Yes, but with a longer running time comes operational issues especially when you flow over an hour that comes with a theme park, especially Disney. Most Broadway theatres, even those which play Disney Theatrical shows, are strict about babies, toddlers and have built-in facilities (lobbies; restrooms), plus ease of access. The Hyperion has none of that. Everything about the theatre contradicts ease-of-use because they slashed the budget in 2001, it's half-built. Combined with the obvious push to come for more showtimes (as of now only 6K of guests can see the show in a day), I can't help but think that even when they trim the "fat" (those currently bloated transitions) as they continue to rehearse, Disney will force about 5 to 10 min of the running time to be cut so that it matches closer to Aladdin.
The instant the 70-min running time was put out there on Twitter, most of those with kids (such as HateToFly) were gobsmacked and instantly knew that the majority of parents will hate that aspect. This could've been alleviated by restrooms and lobby nooks but instead we have doors that flood to the bright outdoors onto bare, hot blue steel staircases, trailing down to a terrace. The left is Tower of Terror (with little shade) and to the right is a trolley/parade route, and then finally all the way down are restrooms. Not to mention dealing with the CMs patrolling the area as well as the hoardes of crowds lining up for the next show. If I had a kid, I'd be furious.
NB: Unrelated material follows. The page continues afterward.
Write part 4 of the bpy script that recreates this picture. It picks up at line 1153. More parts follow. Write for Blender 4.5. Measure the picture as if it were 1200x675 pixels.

None of this is the show's fault. Zero. Zilch. But I just have to wonder that when push comes to shove, what's going to happen. Disney sure as hell is not going to open its wallet to build that lobby, especially when they have to start expanding showtimes to meet capacity. (and y'know, the fact that it would restrict access to theater) I could very much see them rerouting the nearby restroom complex to the theater itself, but that would cause some issues for the dumb parties they keep throwing back there. Not to mention if it becomes Marvel Land.